Title: Irrigation initiation timing in soybean grown on sandy soils in Northeast Arkansas

Author
item Chlapecka, J. - University Of Arkansas
item Mann, A. - University Of Arkansas
item Benson, N. - University Of Arkansas
item Reba, Michele
item Teague, Tina - University Of Arkansas

Submitted to: Arkansas Agricultural Experiment Station Research Series
Publication Type: Experiment Station
Publication Acceptance Date: 3/1/2017
Publication Date: 3/15/2017
Citation: Chlapecka, J.L., Mann, A.M., Benson, N.R., Reba, M.L., Teague, T.G. 2017. Irrigation initiation timing in soybean grown on sandy soils in Northeast Arkansas . Arkansas Agricultural Experiment Station Research Series. 637:165-169.

Interpretive Summary: The decision of when to irrigation a soybean crop depends on many things including soil type and weather and impacts yield and net profit. A study was completed to evaluate a furrow-irrigated soybean field with sandy soils in Mississippi County, AR. A major objective of this 2015 study was to validate and expand University of Arkansas Extension Service irrigation timing recommendations. The study used plant growth measures with local weather station data and sensors to estimate evapotranspiration (ET) and soil moisture. Four initiation treatments were evaluated with irrigation starting when ET deficits reached 1 inch (early), 2 inches (standard), and 3 inches (late); there also was a rainfed check. Plots extended the length of the 35 acre field. Treatments were arranged strip-plot, randomized complete block design with three replications. Yield monitor measured yield response to irrigation timing depended on soil texture in the spatially variable field. There were two soil textures – coarse sand and sandy loam - classified using measures of soil electroconductivity (EC). Soil water deficits in both the rainfed and late initiation treatments reduced yield of plants in coarse sand. In sandy loam portions of the field, the non-irrigated rainfed plants produced the lowest yields, but plants receiving early irrigation also produced lower yields compared to standard and late initiation timing. There was increased lodging with the early irrigation initiation, and this likely contributed to the yield reduction. Current Arkansas guidelines suggest a conservative irrigation regime, and results from this trial validate those recommendations.

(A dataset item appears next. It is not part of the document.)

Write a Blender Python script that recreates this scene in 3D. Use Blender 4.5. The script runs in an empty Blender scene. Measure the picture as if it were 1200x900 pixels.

Technical Abstract: Irrigation initiation timing was evaluated in furrow-irrigated soybean field with sandy soils in Mississippi County, AR. A major objective of this 2015 study was to validate and expand irrigation timing recommendations that pair plant growth measures with weather cues including use of local weather station data and atmometers to estimate evapotranspiration (ET) and use of Watermark sensors to measure soil moisture. Four initiation treatments were evaluated with irrigation starting when ET deficits reached 1 inch (early), 2 inches (standard), and 3 inches (late); there also was a rainfed check. Plots extended the length of the 35 acre field. Treatments were arranged strip-plot, randomized complete block design with three replications. Despite above average rainfall amounts in 2015, there were periods during crop reproductive development when measured ET and soil moisture values exceeded deficit thresholds. Yield monitor measured yield response to irrigation timing depended on soil texture in the spatially variable field. There were two soil textures – coarse sand and sandy loam - classified using measures of soil electroconductivity (EC). Soil water deficits in both the rainfed and late initiation treatments reduced yield of plants in coarse sand, which encompassed ca. 12% of the field. In sandy loam portions of the field, the non-irrigated rainfed plants produced lowest yields, but plants receiving early irrigation also produced lower yields compared to standard and late initiation timing. There was increased lodging with the early irrigation initiation, and this likely contributed to the yield penalty. Current Arkansas guidelines suggest a conservative irrigation regime, and results from this trial validate those recommendations.